Ternyata inilah salah satu bentuk anomali konsumtif dalam ekosistem kapitalisme modern, kadang juga orang sering bilang ini estetika semu dalam sistem kapitalisasi simbolik di mana harga seringkali ditentukan oleh label, bukan logika. Intinya semacam istilah ribet buat ngejelasin kadang nama lebih dijual daripada kualitas barangnya.
Pernah nggak sih kamu lihat kaos polos dijual seharga gaji sebulan karyawan swasta biasa, anehnya lagi yang bikin ini mahal itu cuma karena ada logo kecil di dada kiri. Padahal kualitas bahan dan jahitannya nggak jauh beda kayak kaos oblong lokal yang sering dipake abang-abang di pasar yang cuma ratusan ribu atau mungkin puluhan ribu.

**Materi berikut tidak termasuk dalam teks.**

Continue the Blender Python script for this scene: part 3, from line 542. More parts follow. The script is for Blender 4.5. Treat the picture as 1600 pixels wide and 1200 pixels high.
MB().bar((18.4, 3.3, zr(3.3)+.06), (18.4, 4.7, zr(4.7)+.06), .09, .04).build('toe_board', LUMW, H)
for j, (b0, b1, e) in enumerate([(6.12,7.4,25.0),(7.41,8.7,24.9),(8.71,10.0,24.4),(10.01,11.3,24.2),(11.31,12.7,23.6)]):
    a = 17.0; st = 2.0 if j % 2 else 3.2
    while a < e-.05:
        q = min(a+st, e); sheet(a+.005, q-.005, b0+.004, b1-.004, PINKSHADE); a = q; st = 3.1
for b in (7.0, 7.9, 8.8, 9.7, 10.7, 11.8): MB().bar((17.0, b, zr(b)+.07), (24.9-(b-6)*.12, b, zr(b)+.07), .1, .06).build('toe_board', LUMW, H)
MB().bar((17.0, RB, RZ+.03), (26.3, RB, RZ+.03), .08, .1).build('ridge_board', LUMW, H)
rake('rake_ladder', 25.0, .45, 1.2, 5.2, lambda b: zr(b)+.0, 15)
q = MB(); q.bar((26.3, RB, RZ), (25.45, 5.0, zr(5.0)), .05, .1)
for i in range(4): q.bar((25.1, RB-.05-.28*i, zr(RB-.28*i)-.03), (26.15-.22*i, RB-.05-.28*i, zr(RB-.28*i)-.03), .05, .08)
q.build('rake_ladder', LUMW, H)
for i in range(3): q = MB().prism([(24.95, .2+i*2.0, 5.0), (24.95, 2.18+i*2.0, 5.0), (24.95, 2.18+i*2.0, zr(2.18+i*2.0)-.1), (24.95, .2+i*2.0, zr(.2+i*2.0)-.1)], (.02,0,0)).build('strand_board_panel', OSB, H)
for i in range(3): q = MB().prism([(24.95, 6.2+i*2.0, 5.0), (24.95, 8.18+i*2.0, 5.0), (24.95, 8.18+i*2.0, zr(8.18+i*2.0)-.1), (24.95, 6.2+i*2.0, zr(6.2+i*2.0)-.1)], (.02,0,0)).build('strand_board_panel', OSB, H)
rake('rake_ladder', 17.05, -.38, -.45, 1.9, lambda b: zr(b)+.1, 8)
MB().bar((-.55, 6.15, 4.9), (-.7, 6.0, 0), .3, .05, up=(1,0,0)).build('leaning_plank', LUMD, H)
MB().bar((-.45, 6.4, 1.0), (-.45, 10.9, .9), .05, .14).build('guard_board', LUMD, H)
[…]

Contoh paling epik? Air mineral dalam botol mewah. Harganya bisa jutaan, padahal itu cuma H₂O yang secara fungsional identik dengan air galon di dapur. Tapi, karena dibungkus dengan narasi "murni dari pegunungan surgawi", jadi terasa lebih divine. Di sinilah kita melihat permainan mitologisasi komoditas barang biasa yang dibungkus jadi legenda.
Padahal cuma sekedar tas tangan, tapi harganya bisa setara dengan harga motor karena merek tertentu. Dan ada juga yang karena dijahit rapi, lalu diberi label merek luar negeri, lalu langsung berubah jadi simbol strata sosial. Padahal bahan dasarnya sintetis dan dibuat massal. Nilai eksklusif sering kali jadi permainan persepsi. Kalau dipikir-pikir, ini semacam distorsi nilai objektif dalam ranah konsumsi modern. Tapi orang tetap beli, karena di dunia yang penuh ilusi ini, gengsi kadang lebih penting daripada logika.

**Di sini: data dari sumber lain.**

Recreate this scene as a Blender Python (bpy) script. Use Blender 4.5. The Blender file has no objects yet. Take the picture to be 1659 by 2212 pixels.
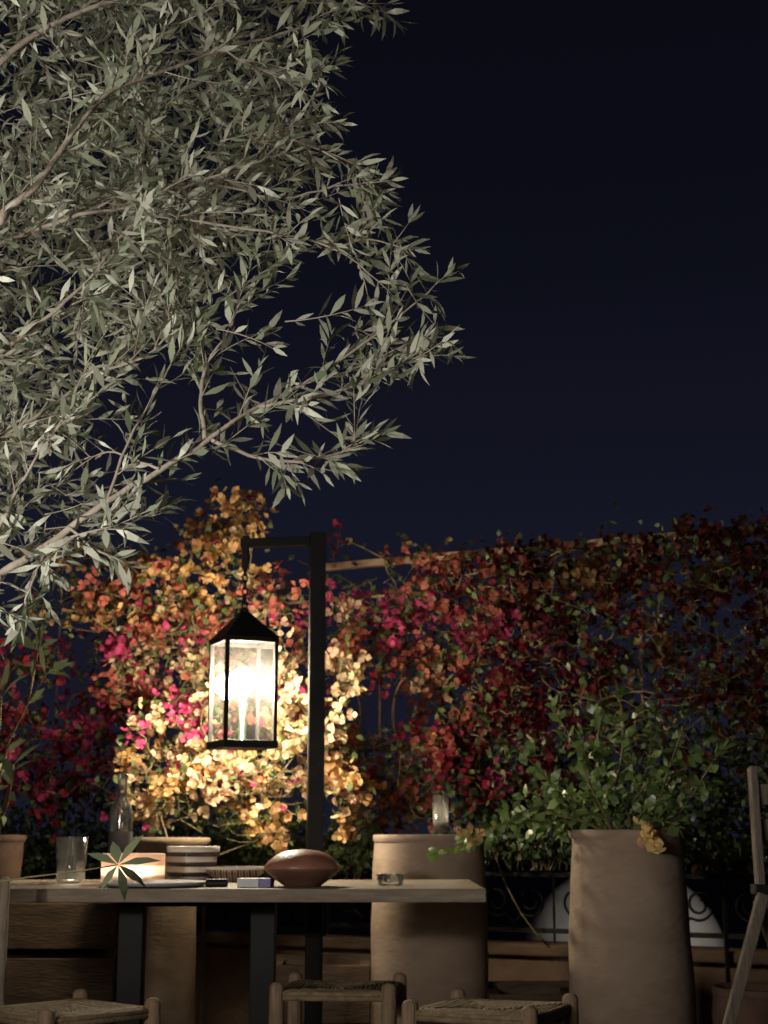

Headphone juga sering jadi korban absurditas harga. Ada yang kualitas suaranya standar tapi kenyamanan tidak sebanding dengan harganya yang dibanderol selangit karena logo di atasnya. Anehnya, kita sering merasa "suaranya lebih enak" hanya karena tahu itu merek mahal. Fenomena ini disebut sebagai autosugesti konsumtif, di mana pikiran kita sudah dimanipulasi sebelum suara terdengar.

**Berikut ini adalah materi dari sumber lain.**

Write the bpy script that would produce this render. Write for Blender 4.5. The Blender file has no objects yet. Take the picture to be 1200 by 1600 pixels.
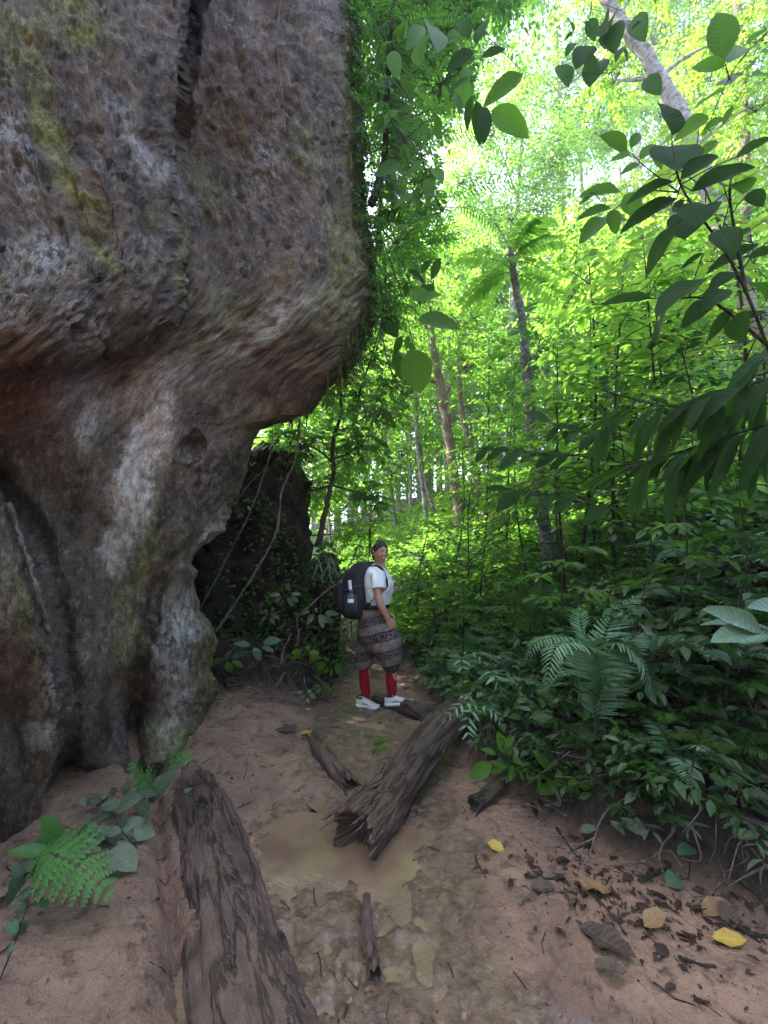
import bpy, math, random
import numpy as np
from mathutils import Vector, Matrix

# ------------------------------------------------------------------ camera, sky, sun, exposure
scene = bpy.context.scene
COL = scene.collection
FPX = 620.0
PITCH = math.radians(6.7)
CAMZ = 1.5
cam = bpy.data.cameras.new("camera"); cam_o = bpy.data.objects.new("camera", cam); COL.objects.link(cam_o)
cam.sensor_fit = 'VERTICAL'; cam.sensor_height = 36.0; cam.lens = 36.0 * FPX / 1600.0
cam.clip_start = 0.02; cam.clip_end = 600.0
cam_o.location = (0, 0, CAMZ); cam_o.rotation_euler = (math.pi / 2 + PITCH, 0, 0)
scene.camera = cam_o
SUN_EL, SUN_AZ = math.radians(60), math.radians(-56)      # azimuth from +Y towards +X
world = bpy.data.worlds.new("World"); scene.world = world; world.use_nodes = True
wn = world.node_tree; wn.nodes.clear()
wo = wn.nodes.new('ShaderNodeOutputWorld'); wb = wn.nodes.new('ShaderNodeBackground'); ws = wn.nodes.new('ShaderNodeTexSky')
ws.sky_type = 'NISHITA'; ws.sun_disc = False; ws.sun_elevation = SUN_EL; ws.sun_rotation = SUN_AZ
ws.air_density = 1.0; ws.dust_density = 2.5; ws.ozone_density = 1.0
wb.inputs['Strength'].default_value = 0.15
wn.links.new(ws.outputs[0], wb.inputs[0]); wn.links.new(wb.outputs[0], wo.inputs[0])
sl = bpy.data.lights.new("sun", 'SUN'); sl.energy = 3.6; sl.angle = math.radians(0.5); sl.color = (1.0, 0.96, 0.88)
so = bpy.data.objects.new("sun", sl); COL.objects.link(so)
sdir = Vector((math.sin(SUN_AZ) * math.cos(SUN_EL), math.cos(SUN_AZ) * math.cos(SUN_EL), math.sin(SUN_EL)))
so.rotation_euler = sdir.to_track_quat('Z', 'Y').to_euler(); so.location = sdir * 30
scene.view_settings.view_transform = 'Standard'; scene.view_settings.look = 'None'
scene.view_settings.exposure = 3.0; scene.view_settings.gamma = 1.0; scene.view_settings.use_curve_mapping = False
scene.view_settings.use_white_balance = True; scene.view_settings.white_balance_temperature = 6500; scene.view_settings.white_balance_tint = 22
scene.cycles.max_bounces = 7; scene.cycles.diffuse_bounces = 4; scene.cycles.glossy_bounces = 3
scene.cycles.transmission_bounces = 4; scene.cycles.transparent_max_bounces = 6
scene.cycles.sample_clamp_indirect = 6.0; scene.cycles.use_denoising = True
scene.cycles.caustics_reflective = False; scene.cycles.caustics_refractive = False

# ------------------------------------------------------------------ numeric helpers
CT, ST = math.cos(PITCH), math.sin(PITCH)
def P(px, py, d):
    """world point seen at photo pixel (px, py) at world distance Y = d"""
    u = (np.asarray(px, float) - 600) / FPX; v = (800 - np.asarray(py, float)) / FPX
    fy = CT - v * ST; fz = v * CT + ST
    t = np.asarray(d, float) / fy
    return np.stack([u * t, fy * t, CAMZ + fz * t], -1)
def G(px, py, z=0.0):
    u = (px - 600) / FPX; v = (800 - py) / FPX
    fy = CT - v * ST; fz = v * CT + ST
    t = (z - CAMZ) / fz
    return np.array([u * t, fy * t, z])
def PX(p):
    p = np.asarray(p, float); f = p[..., 1] * CT + (p[..., 2] - CAMZ) * ST; u = -p[..., 1] * ST + (p[..., 2] - CAMZ) * CT
    return 600 + FPX * p[..., 0] / f, 800 - FPX * u / f
def vnoise(p):
    p = np.asarray(p, float); i = np.floor(p).astype(np.int64); f = p - i
    u = f * f * f * (f * (f * 6 - 15) + 10)
    def h(a, b, c):
        n = (i[..., 0] + a) * 374761393 + (i[..., 1] + b) * 668265263 + (i[..., 2] + c) * 1274126177
        n = (n ^ (n >> 13)) * 1103515245 & 0x7fffffff
        n = (n ^ (n >> 15)) * 69069 & 0x7fffffff
        n = n ^ (n >> 11)
        return (n & 0xffff) / 32767.5 - 1.0
    x, y, z = u[..., 0], u[..., 1], u[..., 2]
    a = h(0,0,0)*(1-x)+h(1,0,0)*x; b = h(0,1,0)*(1-x)+h(1,1,0)*x
    c = h(0,0,1)*(1-x)+h(1,0,1)*x; d = h(0,1,1)*(1-x)+h(1,1,1)*x
    return (a*(1-y)+b*y)*(1-z)+(c*(1-y)+d*y)*z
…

Bahkan pulpen pun bisa ikutan mahal. Pulpen metalik dengan cap mewah dijual jutaan, padahal isinya ya tetap tinta hitam biru yang sama. Tapi karena katanya ini pulpen para CEO dan pemimpin dunia, langsung jadi alat "ajaib" untuk tanda tangan sukses. Ini seperti transfer ilusi prestise melalui objek fungsional sederhana. Rumit? Memang, karena hidup kadang dibungkus berlapis-lapis oleh ilusi.
Nggak cuma pulpen, buku edisi khusus yang ada tanda tangan penulisnya kadang bisa dijual mahal banget, bisa sampai berkali-kali lipat dari harga normal. Padahal, isi halamannya ya sama aja, kata per kata nggak berubah. Tapi karena ada coretan tangan si penulis, tiba-tiba buku itu naik kasta. Ini semacam upgrade status dari "bacaan biasa" jadi "artefak literasi". Lucu juga, ya? Kadang tinta bisa lebih mahal dari isi otaknya sendiri. Ini yang sering disebut sebagai "proyeksi nilai simbolik terhadap objek non-utilitarian, kita menghargai bukan karena manfaat langsung, tapi karena makna buatan yang kita tempel sendiri.
Jadi, kalau kamu bertanya, kenapa barang-barang itu mahal padahal seharusnya nggak? Jawabannya sederhana karena manusia suka cerita, bukan sekadar benda. Kita beli narasi, simbol, bahkan mimpi, bukan cuma produk. Dan di sinilah ilusi kemewahan terus hidup, yang di mana orang-orang punya pola pikir "beli dulu mikir nanti", berputar dalam siklus yang rumit, penuh teka-teki, namun selalu memikat.